Note: This article may contain commentary reflective of the author’s opinion.
Recently in Culver City, California, a group of parents pushed back against a “racial equity” initiative at a school board meeting. The parents argued the high school should reinstate honors courses for advanced students that had recently been eliminated from the curriculum. The school district decided to remove the honors courses due to a lack of black and latino students enrolled in them.
In the decision made earlier this year, the district elected to replace the honors classes with standard courses to ensure students of all racial backgrounds received the same universal educational opportunities, combining advanced students with the underperforming. This angered the parents of some students who feel their children were having their educational opportunities limited.
“We really feel equity means offering opportunities to students of diverse backgrounds, not taking away opportunities for advanced education and study,” said Joanna Schaenman, a Culver City parent who was at the helm of the effort. Parents nationwide are pushing back against similar woke “equity” policies that are manifesting in education. The Wall Street Journal reports:
The parental pushback in Culver City mirrors resistance that has taken place in Wisconsin, Rhode Island and elsewhere in California over the last year in response to schools stripping away the honors designation on some high school classes.

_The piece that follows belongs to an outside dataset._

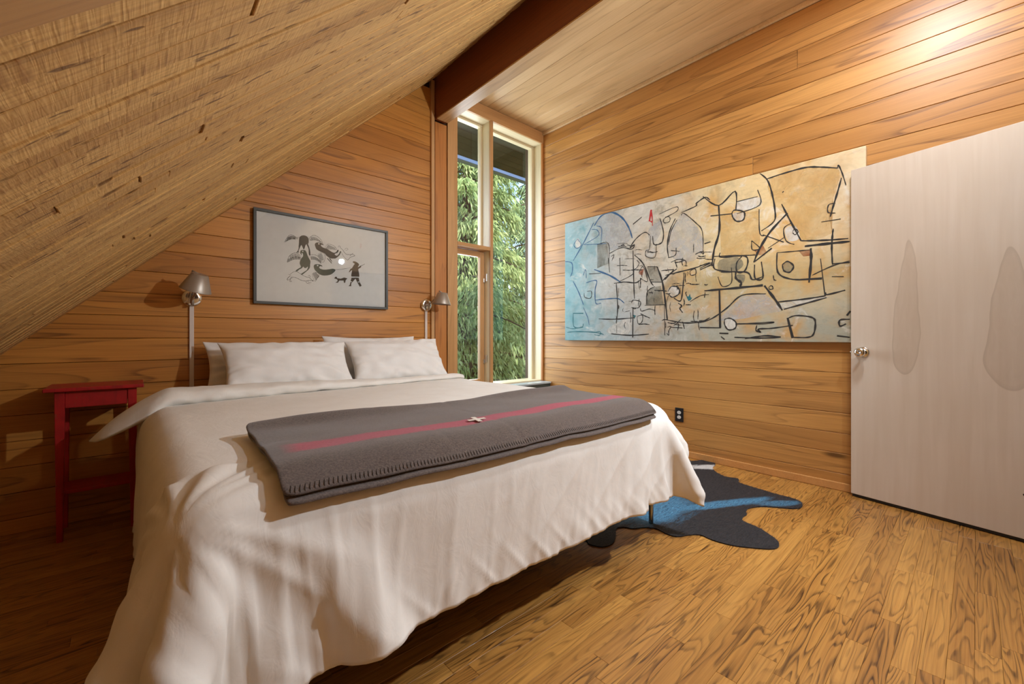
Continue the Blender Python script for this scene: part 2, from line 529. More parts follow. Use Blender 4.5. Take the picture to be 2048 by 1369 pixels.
# ------------------------------------------------------------------ beam and post
bm = bmesh.new(); bx(bm, 0, YB - YF, 0, BEAM_X1 - BEAM_X0, -(3.6 - BEAM_Z0), 0, .004)
beam = link('ceiling_beam', from_bm(bm, 'beam'), M['beam']); beam.matrix_world = frame_matrix(*MC_, (BEAM_X0, YF, BEAM_Z0))
tag(beam, 'dark red-brown timber beam between sloped and flat ceilings', kind='structure')
bm = bmesh.new(); bx(bm, 0, YB - YF - .05, 0, BEAM_X1 - BEAM_X0 - .002, -.012, .0, .002)
bf = link('glare_board', from_bm(bm, 'beam_glare'), M['ceil'], beam); bf.location = (0, .001, .0125)  # pale board added under the beam, its colour standing in for window glare
def vboard(name, x0, x1, y0, y1, z0, z1, mat, parent=None, bev=.002):
    """upright board whose grain runs vertically (local x up)"""
    bm = bmesh.new(); bx(bm, 0, z1 - z0, 0, x1 - x0, 0, y1 - y0, bev)
    o = link(name, from_bm(bm, name), mat, parent)
    mw = frame_matrix((0, 0, 1), (1, 0, 0), (0, 1, 0), (x0, y0, z0))
    if parent is not None: o.parent = parent
    o.matrix_world = mw
    return o
def hboard(name, x0, x1, y0, y1, z0, z1, mat, parent=None, bev=.002):
    bm = bmesh.new(); bx(bm, 0, x1 - x0, 0, y1 - y0, 0, z1 - z0, bev)
    o = link(name, from_bm(bm, name), mat, parent); o.matrix_world = Matrix.Translation((x0, y0, z0))
    return o
o = vboard('trim_2', 1.972, 2.004, YB - .022, YB + .02, 0, SA + SB * 1.98, M['trim'])
tag(o, 'narrow vertical wood strip left of the corner post', kind='structure')
o = vboard('post', 2.02, 2.142, YB - .004, YB + .2, 0, BEAM_Z0 - .013, M['post'])
tag(o, 'orange-brown timber post carrying the ceiling beam', kind='structure')

# ------------------------------------------------------------------ window
WX0, WX1 = 2.263, 3.402      # clear opening
MU0, MU1 = 2.656, 2.690      # mullion
WZ0, WZ1 = 0.52, 3.165
YG = YB + 0.155              # glass plane
TR0, TR1 = 1.862, 1.898      # transom
win = empty('window_1', (0, 0, 0)); tag(win, 'tall corner window with narrow opening casement and fixed panes', kind='structure')
vboard('casing', 2.150, 2.222, YB - .010, YB + .2, 0, 3.24, M['trim'], win)
vboard('inner_stop', 2.224, WX0, YB - .004, YB + .2, 0, WZ1 + .02, M['trim'], win)
hboard('head_casing', 2.15, XR - .002, YB - .014, YB + .006, WZ1, ZC - .004, M['trim'], win)
hboard('head_jamb', 2.15, XR + .02, YB + .006, YB + .2, WZ1, ZC + .1, M['jamb'], win)
hboard('head_stop', WX0, WX1, YG - .03, YG + .03, WZ1 - .022, WZ1, M['jamb'], win)
vboard('mullion', MU0, MU1, YB + .012, YB + .2, WZ0, WZ1, M['jamb'], win)
vboard('mullion_facing', MU0 - .001, MU1 + .001, YB - .01, YB + .012, WZ0, WZ1, M['trim'], win)
vboard('mullion_stop', MU0 - .016, MU0, YG - .025, YG + .02, TR1, WZ1 - .022, M['jamb'], win)
vboard('right_jamb', WX1, XR + .017, YB + .01, YB + .2, 0, WZ1, M['jamb'], win)
vboard('right_casing', WX1 - .002, XR - .001, YB - .016, YB + .01, .5, WZ1, M['post'], win)
vboard('right_stop', WX1 - .032, WX1, YG - .03, YG + .03, WZ0, WZ1 - .022, M['jamb'], win)
hboard('transom', WX0, MU0, YB - .006, YB + .2, TR0, TR1, M['trim'], win)
hboard('sill', 2.15, XR, YB + .004, YB + .22, WZ0 - .05, WZ0, M['jamb'], win)
hboard('wall_below', 2.15, XR, YB + .06, YB + .2, 0, WZ0 - .05, M['plain_wall'], win)
hboard('glass_pane', MU1, WX1, YG, YG + .005, WZ0, WZ1, M['glass'], win, bev=0)
hboard('glass_pane', WX0, MU0, YG, YG + .005, TR1, WZ1, M['glass'], win, bev=0)
cas = empty('casement'); cas.parent = win
YS = YB + .085
C0, C1, CZ0, CZ1 = WX0 + .003, MU0 - .004, WZ0 + .004, TR0 - .004
vboard('stile', C0, C0 + .03, YS, YS + .04, CZ0, CZ1, M['trim'], cas)
vboard('stile', C1 - .052, C1, YS, YS + .04, CZ0, CZ1, M['trim'], cas)
hboard('rail', C0 + .03, C1 - .052, YS, YS + .04, CZ1 - .055, CZ1, M['trim'], cas)
hboard('rail', C0 + .03, C1 - .052, YS, YS + .04, CZ0, CZ0 + .05, M['trim'], cas)
hboard('glass_pane', C0 + .028, C1 - .05, YS + .02, YS + .024, CZ0 + .045, CZ1 - .05, M['glass'], cas, bev=0)
for zz in (1.56, .74):
    bm = bmesh.new(); bx(bm, MU0 - .010, MU0 - .002, YS - .045, YS - .002, zz, zz + .075, .002); bx(bm, MU0 - .02, MU0 - .006, YS - .012, YS + .002, zz - .012, zz + .03, .002)
    link('hinge', from_bm(bm, 'hinge'), M['hinge'], cas)
v, f = tube([(C0 + .02, YS - .004, CZ0 + .03), (C0 + .05, YS - .03, CZ0 + .045), (C0 + .10, YS - .035, CZ0 + .075)], .005, 8)
link('crank_handle', mesh('crank', v, f, True), M['hinge'], cas)

# dark ledge under the window
led = empty('window_bench', (2.85, 3.2, 0)); tag(led, 'low dark green box with a pale top under the corner window', 'bench')
box_obj('box_body', 2.27 - 2.85, XR - .004 - 2.85, 3.15 - 3.2, YB + .055 - 3.2, 0.002, .488, M['dark_green'], led, .004)
box_obj('box_lid', 2.262 - 2.85, XR - .004 - 2.85, 3.138 - 3.2, YB + .002 - 3.2, .489, .507, flat_mat('pale_lid', srgb(178, 192, 196), .22), led, .003)

# ------------------------------------------------------------------ door
D0 = on_x(1702, 985, XR - .075)
D0 = Vector((D0.x, D0.y, 0))
DTH = .036
da = math.radians(12.0)
ddir = Vector((-math.sin(da), -math.cos(da), 0))       # from latch edge to hinge edge
dn = Vector((-math.cos(da), math.sin(da), 0))           # visible face normal (towards room)
DW, DZ0, DZ1 = .83, .020, 2.045
def door_mat():
    t = NT('birch_ply'); tc = t.n('TexCoord'); P = tc.outputs['Object']
    v = t.vmath('MULTIPLY', P, Vector((26, 1, 1.5)))
    a = t.noise(v, 1.0, 3, .55, .4); b = t.noise(P, 2.0, 3)
    c = t.mix(t.ramp(a, [(.3, 0.0), (.7, 1.0)]), srgb(214, 200, 184), srgb(206, 190, 172))
    c = t.mix(t.math('MULTIPLY', t.ramp(b, [(.4, 0.0), (.7, 1.0)]), .5), c, srgb(200, 184, 164))
    # bare cat-face figure in the veneer: a tall teardrop
    def drop(cx, cz, hw, hh, top):
        sep = t.n('SeparateXYZ'); t.l(P, sep.inputs[0])
        wob = t.math('MULTIPLY', t.math('SUBTRACT', t.noise(t.vmath('MULTIPLY', P, Vector((2, 1, 3))), 1.0, 2, .5), .5), .09)
        X = t.math('ADD', sep.outputs[0], wob)
        zz = sep.outputs[2]
        dx = t.math('ABSOLUTE', t.math('SUBTRACT', X, cx))
        dz = t.math('SUBTRACT', zz, cz)
        # half width tapers upwards
        up = t.math('MULTIPLY', t.math('MAXIMUM', dz, 0.0), 1.0 / top)
        wd = t.math('MULTIPLY', t.math('SUBTRACT', 1.0, t.math('MULTIPLY', t.math('MINIMUM', up, 1.0), .55)), hw)
        ex = t.math('DIVIDE', dx, wd)
        ezu = t.math('MULTIPLY', t.math('MAXIMUM', dz, 0.0), 1.0 / top); ezd = t.math('MULTIPLY', t.math('MAXIMUM', t.math('MULTIPLY', dz, -1.0), 0.0), 1.0 / hh)
        e = t.math('ADD', t.math('POWER', ex, 2.0), t.math('ADD', t.math('POWER', ezu, 4.0), t.math('POWER', ezd, 2.4)))
        return e
    for args in ((.265, .94, .062, .16, .62), (.66, .95, .085, .22, .5)):
        e = drop(*args)
        fillm = t.ramp(e, [(.75, 1.0), (1.02, 0.0)])
        rim = t.ramp(e, [(.70, 0.0), (.93, 1.0), (1.06, 0.0)])
        stv = t.vmath('MULTIPLY', P, Vector((40, 1, 9)))
        stn = t.noise(stv, 1.0, 2, .5, 1.5)
        c = t.mix(t.math('MULTIPLY', fillm, t.math('ADD', .22, t.math('MULTIPLY', stn, .30))), c, srgb(178, 158, 136))
        c = t.mix(t.math('MULTIPLY', rim, .35), c, srgb(150, 128, 104))
    t.bsdf(c, .5, 0, .4)
    return t.m
door = empty('door_1', D0); tag(door, 'pale unpainted flush plywood door standing open against right wall', kind='structure')
door.rotation_euler = (0, 0, math.atan2(ddir.y, ddir.x))
# local frame: x from latch to hinge, room face towards local -y or +y
side = 1 if (Matrix.Rotation(door.rotation_euler.z, 3, 'Z') @ Vector((0, 1, 0))).dot(dn) > 0 else -1
bm = bmesh.new(); bx(bm, 0, DW, -DTH * (side > 0), DTH * (side < 0), DZ0, DZ1, .0015)
link('door_slab', from_bm(bm, 'slab'), door_mat(), door)
KZ = 0.905
# knob: rose, neck and ball on both faces
def knob(sgn, base):
    R = Matrix.Rotation(-math.pi / 2 * sgn, 4, 'X')
    v, f = lathe([(0.0, 0.0), (.033, 0.0), (.033, .004), (.029, .009), (.014, .011), (.012, .024), (.018, .030), (.0265, .038), (.0285, .047), (.026, .056), (.018, .062), (.008, .0635), (.006, .061), (0, .061)], 32)
    T = Matrix.Translation((.062, base, KZ)) @ R
    me = mesh('knob', xform(v, T), f, True)
    return link('door_knob', me, M['chrome'], door)
knob(side, 0.0)
box_obj('latch_plate', -.0015, .001, -DTH * .8 * (side > 0), DTH * .8 * (side < 0) if side < 0 else -DTH * .2, KZ - .028, KZ + .028, M['chrome'], door)
v, f = lathe([(0, 0), (.005, 0), (.005, .010), (0, .011)], 12)
link('latch_bolt', mesh('latch', xform(v, Matrix.Translation((0, -DTH / 2 * side, KZ)) @ Matrix.Rotation(-math.pi / 2, 4, 'Y')), f, True), M['chrome'], door)
v, f = lathe([(0, 0), (.006, 0), (.006, .0008), (0, .0008)], 14)
link('screw_hole', mesh('hole', xform(v, Matrix.Translation((.70, .0004 * side, .235)) @ Matrix.Rotation(-math.pi / 2 * side, 4, 'X')), f), M['gap'], door)
box_obj('door_gap_shade', .004, DW - .004, -DTH * .8 if side > 0 else DTH * .2, -DTH * .2 if side > 0 else DTH * .8, .004, DZ0, M['black'], door)  # black strip in the gap under the door, standing in for its shade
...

School districts doing away with honors classes argue students who don’t take those classes from a young age start to see themselves in a different tier, and come to think they aren’t capable of enrolling in Advanced Placement classes that help with college admissions. Black and Latino students are underrepresented in AP enrollment in the majority of states, according to the Education Trust, a nonprofit that studies equity in education.
Many, like these parents in Culver City, feel these policies are doing more harm than good. In a meritocratic society, the best and brightest students need to be given every opportunity to succeed at the highest level they can achieve. This version of society provides true fairness in the opportunity for endless achievement through one’s merit. The New York Post commented:
Here on the home front, there’s another war going on — this one against our kids’ education. Racial-equity warriors are canceling Advanced Placement courses and eliminating honors programs all across America. In some schools, they’re doing away with homework deadlines, attendance requirements and test scores. We’re told these changes will make school more inclusive for underperforming black and Latino students. Dismantling the school meritocracy is insane. It robs students — especially kids from low-income and immigrant households — of their best chance to get ahead.
It seems as if the concepts of “equity” and “equality” are used synonymously and interchangeably these days. However, they could not be more different since equity will give universal outcomes and equality will provide an equal opportunity based on merit. In Western society we are seeing evermore the embrace equity beyond just this example of high school education. For example, the American Bar Association voted to make the LSAT optional because having a standard for aptitude “hampered” diversity in top law schools. Moreover, airlines are looking to attract more diverse pilots.
As we place more emphasis on “diversity” instead of an individual’s competence, this could certainly lead to society becoming dysfunctional. Do we really want our doctors, pilots, engineers, and other critical roles in society to be selected on anything other than their ability to perform?